BEST BIT:The slow and luring brass build up of ‘That’s Alright’ that suddenly bursts into a Ferris Bueller-era party anthem.
JOE ZADEH
14. KENDRICK LAMAR ‘good kid, m.A.A.d city’ (AFTERMATH / INTERSCOPE)
This isn’t just THE BEST West Coast album since The Game dropped ‘The Documentary’ back in ’05; K-Dot’s album has reserved its place among that elite list of hip-hop essential albums for its era-defining sound and lyrics about a ‘good kid’ living in a ‘m.A.A.d city’. Tell Shyne Po ‘Bitch Don’t Kill My Vibe’.
BEST BIT:Dr. Dre passing down the LA baton to Kendrick on Just Blaze’s ‘Compton’.
JERRY GADIANO
13. TAME IMPALA ‘Lonerism’(MODULAR)
As far as time travelling goes, Tame Impala have built the hallucinogenic equivalent of the Tardis to swing back to psych-rock’s ’70s heyday. It’s all kitted up with guitar distortion tweaks and filter-bathed vox knobs on the dashboard, controlled ever so smoothly by Kev Parker and co.
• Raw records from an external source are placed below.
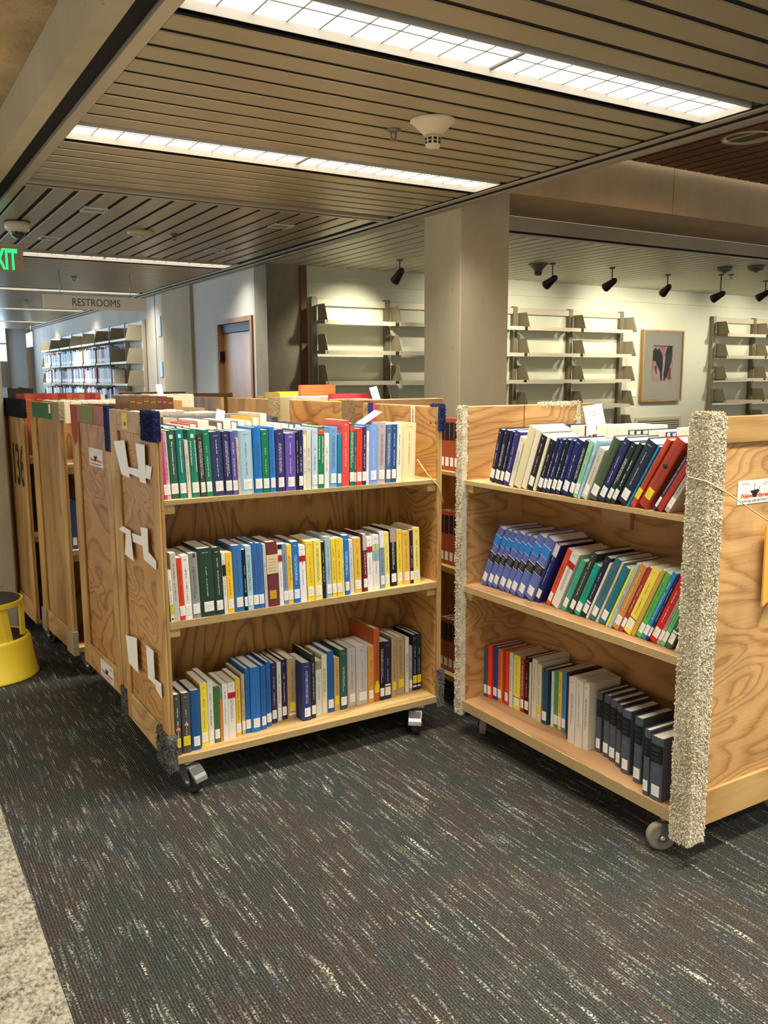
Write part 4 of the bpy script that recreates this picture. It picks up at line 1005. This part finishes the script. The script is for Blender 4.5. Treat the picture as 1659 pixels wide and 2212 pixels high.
B1 = [(-2681,29.1,2115,15.1,216,'1c1a3c','tw'), (-2637,30.3,2104,16.2,217,'1a1830','tw'), (-2594,19,2096,17,216,'1f2048','tw'),
      (-2561,34.5,2086,17.4,217,'2c2a6c','tw'), (-2516,25.1,2079,18.4,199,'dcd6c2','kP'), (-2487,40.8,2078,20,240,'d8cfa2','nP'),
      (-2442,29.2,2077,20,232,'ddd6bc','nP'), (-2408,31.1,2075,20.1,214,'201418','twP'), (-2375,15.3,2075,20.3,210,'dcd6b8','nP'),
      (-2358,27.1,2077,20.3,200,'1a1620','twP'), (-2330,16.5,2078,20.3,208,'1a2450','tw'), (-2313,22.4,2079,20.3,207,'1a2a5c','tw'),
      (-2290,24.6,2081,20.3,207,'141428','tw'), (-2262,21.2,2080,20.3,206,'1c2c64','tw'), (-2234,40.8,2075,20.3,207,'162058','tw'),
      (-2187,20.4,2071,20.3,209,'141c2c','tw'), (-2164,20.1,2071,20.3,210,'90cc9c','kwP'), (-2142,12.1,2071,21.9,217,'a6cce0','kP'),
      (-2127,29.4,2071,24.5,190,'ccc6b0','kwP'), (-2094,37.7,2071,25.9,231,'4b5a40','kw'), (-2053,31.4,2071,27.6,235,'262a5c','tw'),
      (-2018,23.6,2071,28.3,227,'1f322c','tw'), (-1993,19.4,2071,29.1,229,'1f322c','tw'), (-1971,48.3,2071,29.6,234,'222c40','tw'),
      (-1920,8.7,2071,30.5,231,'1e88b0','kP'), (-1909,22.2,2071,31.3,256,'c8482c','ky'), (-1884,45.7,2071,32.5,255,'a63a24','kyj'),
      (-1816,11.6,2071,33.6,226,'3a4258','twP'), (-1803,24.1,2071,33.5,225,'b03222','kP'), (-1776,22,2074,33,218,'b4b0a2','kwP')]
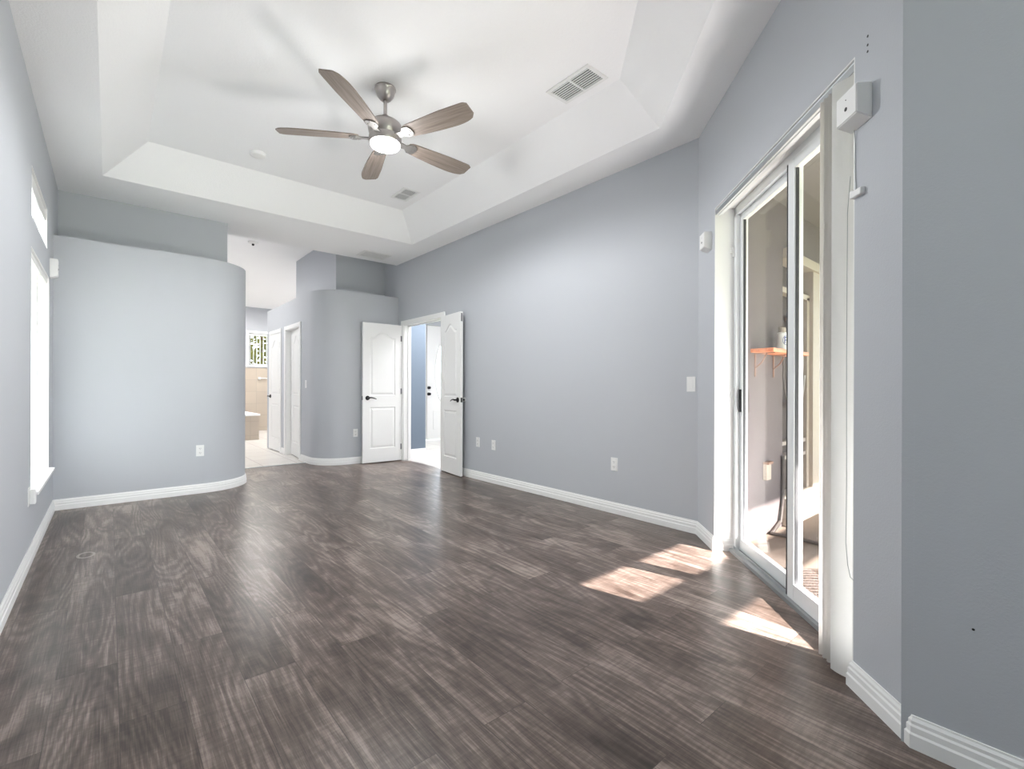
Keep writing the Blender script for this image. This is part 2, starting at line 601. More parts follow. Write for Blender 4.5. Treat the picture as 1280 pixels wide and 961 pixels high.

It’s like ‘Pimp My Ride’ for the melodic entrepreneur, and thank God there’s no Xzibit.
BEST BIT:Imagining the world air-guitaring synchronously to ‘Elephant’ in all its hair-flailing entirety.
ERROL ANDERSON
12. GANG COLOURS ‘The Keychain Collection’ (BROWNSWOOD)
If James Blake in 2011 demanded huge swathes of space and silence to be maintained at the core of dance music, then Will Ozanne has tinted these voids with his fragile piano and melancholia lyrical musings. Taking the mundane facets of daily life and teeming them with intrigue he’s injected yet more fascinating detail to a musical journey as deep as it was profound.
BEST BIT:The heart warming and mundane demands of ‘Fancy Restaurant’, with all its bitter sweet salvation of normality.
MATTHEW BENNETT
11. JACK WHITE ‘Blunderbuss’ (XL Records)
Recorded in the wake of his (reportedly amicable) divorce and the official finalisation of The White Stripes, ‘Blunderbuss’ is a seething album that stings as much as it stimulates. Biting blues and ruthless tirades combined to confirm White as a force to be reckoned with.
BEST BIT: The banjo hoedown in ‘Hip (Eponymous) Poor Boy’.